Without the pictures, output the lines of the material from the very first through the one that holds "scene.camera = cam_o".

*Collected data*
____
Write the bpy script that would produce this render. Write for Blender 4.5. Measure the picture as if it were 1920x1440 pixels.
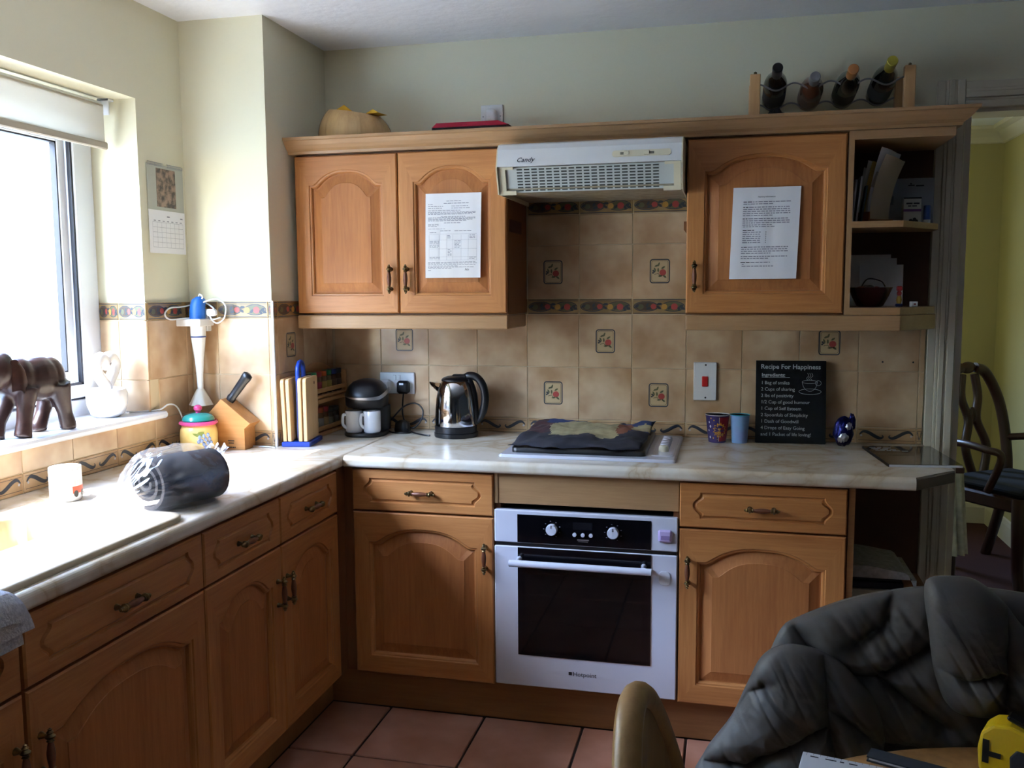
import bpy, bmesh, math, random
from mathutils import Vector, Matrix, noise
for o in list(bpy.data.objects): bpy.data.objects.remove(o)
scene = bpy.context.scene
COL = scene.collection
random.seed(7)
PI = math.pi

# ---------------------------------------------------------------- camera
yaw, pitch, roll = 0.2352, -0.1035, -0.0062
fwd = Vector((-math.sin(yaw)*math.cos(pitch), math.cos(yaw)*math.cos(pitch), math.sin(pitch)))
rgt = Vector((math.cos(yaw), math.sin(yaw), 0)); upv = rgt.cross(fwd)
rgt, upv = math.cos(roll)*rgt+math.sin(roll)*upv, -math.sin(roll)*rgt+math.cos(roll)*upv
cam = bpy.data.cameras.new('camera'); cam_o = bpy.data.objects.new('camera', cam); COL.objects.link(cam_o)
M = Matrix((rgt, upv, -fwd)).transposed().to_4x4(); M.translation = (0.7574, -3.423, 1.4604)
cam_o.matrix_world = M
cam.sensor_width = 36; cam.lens = 1695.7/1920*36; cam.clip_start = 0.02
scene.camera = cam_o

# ---------------------------------------------------------------- sky, sun, exposure
world = bpy.data.worlds.new('sky'); scene.world = world; world.use_nodes = True
bg = world.node_tree.nodes['Background']
sky = world.node_tree.nodes.new('ShaderNodeTexSky'); sky.sky_type = 'NISHITA'; sky.sun_disc = False
sky.sun_elevation = math.radians(51); sky.sun_rotation = math.radians(241); sky.air_density = 1.0; sky.dust_density = 0.35
world.node_tree.links.new(sky.outputs[0], bg.inputs[0]); bg.inputs[1].default_value = 9.5
sun = bpy.data.lights.new('sun', 'SUN'); sun.energy = 33; sun.angle = 0.0093; sun.color = (1.0, 0.95, 0.86)
sun_o = bpy.data.objects.new('sun', sun); COL.objects.link(sun_o)
sun_o.rotation_euler = Vector((1, 0.55, -1.42)).to_track_quat('-Z', 'Y').to_euler()
sun_o.location = (-6, -4, 7)
def portal(loc, rot, sx, sy):
    l = bpy.data.lights.new('window_portal', 'AREA'); l.shape = 'RECTANGLE'; l.size = sx; l.size_y = sy
    l.cycles.is_portal = True
    o = bpy.data.objects.new('window_portal', l); COL.objects.link(o); o.location = loc; o.rotation_euler = rot
portal((-1.42, -1.65, 1.56), (0, -PI/2, 0), 1.10, 1.84)
portal((0.85, 2.74, 1.6), (-PI/2, 0, 0), 0.6, 0.6)  # portal at the added, unseen dining room opening
vs = scene.view_settings
vs.view_transform = 'Standard'; vs.look = 'None'; vs.gamma = 1; vs.use_curve_mapping = False
vs.exposure = 0.08

# ---------------------------------------------------------------- helpers
def lin(h):
    h = h.lstrip('#'); c = [int(h[i:i+2], 16)/255 for i in (0, 2, 4)]
    return tuple((x/12.92 if x <= 0.04045 else ((x+0.055)/1.055)**2.4) for x in c)+(1,)

class MB:
    def __init__(s): s.v, s.f, s.m, s.s = [], [], [], []
    def add(s, vs, fs, m=0, sm=False, M=None):
        n = len(s.v)
        s.v += [tuple(M @ Vector(v)) if M else tuple(v) for v in vs]
        for f in fs: s.f.append([i+n for i in f]); s.m.append(m); s.s.append(sm)
        return s
    def box(s, x0, x1, y0, y1, z0, z1, b=0, m=0, seg=1, M=None):
        if b <= 0:
            v = [(x, y, z) for z in (z0, z1) for y in (y0, y1) for x in (x0, x1)]
            return s.add(v, [(0,2,3,1), (4,5,7,6), (0,1,5,4), (2,6,7,3), (0,4,6,2), (1,3,7,5)], m, False, M)
        bm = bmesh.new(); bmesh.ops.create_cube(bm, size=1)
        for v in bm.verts: v.co = ((x0+x1)/2+v.co.x*(x1-x0), (y0+y1)/2+v.co.y*(y1-y0), (z0+z1)/2+v.co.z*(z1-z0))
        bmesh.ops.bevel(bm, geom=bm.edges[:], offset=b, segments=seg, affect='EDGES', profile=0.5)
        return s.addbm(bm, m, seg > 1, M)
    def addbm(s, bm, m=0, sm=False, M=None):
        bm.verts.index_update()
        s.add([v.co[:] for v in bm.verts], [[v.index for v in f.verts] for f in bm.faces], m, sm, M); bm.free(); return s
    def rings(s, rs, m=0, sm=True, cap0=True, cap1=True, M=None, closed=True):
        n = len(rs[0]); vs = [p for r in rs for p in r]; fs = []
        for i in range(len(rs)-1):
            for j in range(n if closed else n-1):
                k = (j+1) % n; fs.append((i*n+j, i*n+k, (i+1)*n+k, (i+1)*n+j))
        s.add(vs, fs, m, sm, M)
        if cap0: s.add(rs[0], [list(range(n))[::-1]], m, False, M)
        if cap1: s.add(rs[-1], [list(range(n))], m, False, M)
        return s
    def lathe(s, prof, seg=24, m=0, M=None, c=(0, 0, 0), cap=True, a0=0, a1=2*PI, sharp=0.6, wob=None):
        # prof (r, z) bottom to top; sharp corners split
        runs = [[prof[0]]]
        for i in range(1, len(prof)):
            runs[-1].append(prof[i])
            if i < len(prof)-1:
                d0 = Vector(prof[i])-Vector(prof[i-1]); d1 = Vector(prof[i+1])-Vector(prof[i])
                if d0.length > 1e-7 and d1.length > 1e-7 and d0.angle(d1) > sharp: runs.append([prof[i]])
        full = abs(a1-a0-2*PI) < 1e-6; n = seg if full else seg+1
        for ri, run in enumerate(runs):
            rs = [[(c[0]+r*(wob(a, z) if wob else 1)*math.cos(a), c[1]+r*(wob(a, z) if wob else 1)*math.sin(a), c[2]+z)
                   for a in [a0+(a1-a0)*j/seg for j in range(n)]] for r, z in run]
            s.rings(rs, m, True, cap and ri == 0 and run[0][0] > 1e-5, cap and ri == len(runs)-1 and run[-1][0] > 1e-5, M, full)
        return s
    def tube(s, path, r, seg=8, m=0, closed=False, M=None, flat=1.0, capr=True):
        P = [Vector(p) for p in path]; n = len(P); R = r if isinstance(r, (list, tuple)) else [r]*n
        T = []
        for i in range(n):
            a = P[(i-1) % n] if (closed or i > 0) else P[i]; b = P[(i+1) % n] if (closed or i < n-1) else P[i]
            T.append((b-a).normalized())
        up = Vector((0, 0, 1)) if abs(T[0].z) < 0.9 else Vector((1, 0, 0))
        N = (up-T[0]*up.dot(T[0])).normalized(); rs = []
        for i in range(n):
            N = (N-T[i]*N.dot(T[i])).normalized(); B = T[i].cross(N)
            rs.append([tuple(P[i]+(N*math.cos(2*PI*j/seg)*flat+B*math.sin(2*PI*j/seg))*R[i]) for j in range(seg)])
        if closed: rs.append(rs[0])
        return s.rings(rs, m, True, not closed, not closed, M)
    def prism(s, poly, a0, a1, axis='y', m=0, M=None, b=0):
        # poly 2D; axis y: (x,z), axis x: (y,z), axis z: (x,y)
        def P(p, a): return (p[0], a, p[1]) if axis == 'y' else (a, p[0], p[1]) if axis == 'x' else (p[0], p[1], a)
        n = len(poly); vs = [P(p, a0) for p in poly]+[P(p, a1) for p in poly]
        fs = [list(range(n))[::-1], list(range(n, 2*n))]+[(i, (i+1) % n, n+(i+1) % n, n+i) for i in range(n)]
        bm = bmesh.new(); V = [bm.verts.new(v) for v in vs]
        for f in fs: bm.faces.new([V[i] for i in f])
        bmesh.ops.recalc_face_normals(bm, faces=bm.faces[:])
        if b: bmesh.ops.bevel(bm, geom=bm.edges[:], offset=b, segments=2, affect='EDGES', profile=0.5)
        return s.addbm(bm, m, False, M)
    def ell(s, c, r, seg=16, rin=10, m=0, M=None):
        rs = []
        for i in range(rin+1):
            t = PI*i/rin-PI/2; q = max(math.cos(t), 1e-4)
            rs.append([(c[0]+r[0]*q*math.cos(2*PI*j/seg), c[1]+r[1]*q*math.sin(2*PI*j/seg), c[2]+r[2]*math.sin(t)) for j in range(seg)])
        return s.rings(rs, m, True, False, False, M)
    def grid(s, fn, nu, nv, m=0, sm=True, M=None):
        vs = [fn(i/nu, j/nv) for j in range(nv+1) for i in range(nu+1)]
        fs = [(j*(nu+1)+i, j*(nu+1)+i+1, (j+1)*(nu+1)+i+1, (j+1)*(nu+1)+i) for j in range(nv) for i in range(nu)]
        return s.add(vs, fs, m, sm, M)
    def mesh(s, name, mats):
        me = bpy.data.meshes.new(name); me.from_pydata(s.v, [], s.f)
        for mt in (mats if isinstance(mats, (list, tuple)) else [mats]): me.materials.append(mt)
        me.polygons.foreach_set('material_index', s.m); me.polygons.foreach_set('use_smooth', s.s); me.update(); return me
    def build(s, name, mats, parent=None, loc=(0, 0, 0), rot=(0, 0, 0)):
        return link(name, s.mesh(name, mats), parent, loc, rot)

def link(name, me, parent=None, loc=(0, 0, 0), rot=(0, 0, 0)):
    o = bpy.data.objects.new(name, me); COL.objects.link(o)
    o.parent = parent; o.location = loc; o.rotation_euler = rot; return o
def tag(o, label, cat, group=None):
    o['label'] = label; o['category'] = cat
    if group: o['group'] = group
    return o
def thing(name, label, cat, loc=(0, 0, 0), rz=0, group=None):
    o = link(name, None, None, loc, (0, 0, rz)); o.empty_display_size = 0.05; return tag(o, label, cat, group)
def struct(o): o['kind'] = 'structure'; return o
def B(name, mats, parent, *boxes, b=0, loc=(0, 0, 0), rot=(0, 0, 0)):
    mb = MB()
    for q in boxes: mb.box(*q, b=b)
    return mb.build(name, mats, parent, loc, rot)
def rotm(axis, a, loc=(0, 0, 0)): return Matrix.Translation(loc) @ Matrix.Rotation(a, 4, axis)
def text_mesh(s, size, align='LEFT', space=1.0, bold=0.0, shear=0.0):
    c = bpy.data.curves.new('lettering', 'FONT'); c.body = s; c.size = size; c.align_x = align
    c.space_character = space; c.offset = bold; c.shear = shear; c.resolution_u = 2; c.fill_mode = 'FRONT'
    o = bpy.data.objects.new('lettering', c); COL.objects.link(o)
    dg = bpy.context.evaluated_depsgraph_get(); me = bpy.data.meshes.new_from_object(o.evaluated_get(dg))
    bpy.data.objects.remove(o); bpy.data.curves.remove(c); return me
def text(s, size, mt, parent, loc, rot=(PI/2, 0, 0), name='lettering', **k):
    me = text_mesh(s, size, **k); me.materials.clear(); me.materials.append(mt); return link(name, me, parent, loc, rot)
def catmull(pts, n=6, closed=False):
    P = [Vector(p) for p in pts]; out = []; N = len(P)
    for i in range(N if closed else N-1):
        p0 = P[(i-1) % N] if (closed or i > 0) else P[0]; p1 = P[i]; p2 = P[(i+1) % N]
        p3 = P[(i+2) % N] if (closed or i < N-2) else P[-1]
        for j in range(n):
            t = j/n; out.append(tuple(0.5*((2*p1)+(-p0+p2)*t+(2*p0-5*p1+4*p2-p3)*t*t+(-p0+3*p1-3*p2+p3)*t**3)))
    if not closed: out.append(tuple(P[-1]))
    return out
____
*Output for this exercise*
Write the bpy script that would produce this render. Write for Blender 4.5. Measure the picture as if it were 1920x1440 pixels.
import bpy, bmesh, math, random
from mathutils import Vector, Matrix, noise
for o in list(bpy.data.objects): bpy.data.objects.remove(o)
scene = bpy.context.scene
COL = scene.collection
random.seed(7)
PI = math.pi

# ---------------------------------------------------------------- camera
yaw, pitch, roll = 0.2352, -0.1035, -0.0062
fwd = Vector((-math.sin(yaw)*math.cos(pitch), math.cos(yaw)*math.cos(pitch), math.sin(pitch)))
rgt = Vector((math.cos(yaw), math.sin(yaw), 0)); upv = rgt.cross(fwd)
rgt, upv = math.cos(roll)*rgt+math.sin(roll)*upv, -math.sin(roll)*rgt+math.cos(roll)*upv
cam = bpy.data.cameras.new('camera'); cam_o = bpy.data.objects.new('camera', cam); COL.objects.link(cam_o)
M = Matrix((rgt, upv, -fwd)).transposed().to_4x4(); M.translation = (0.7574, -3.423, 1.4604)
cam_o.matrix_world = M
cam.sensor_width = 36; cam.lens = 1695.7/1920*36; cam.clip_start = 0.02
scene.camera = cam_o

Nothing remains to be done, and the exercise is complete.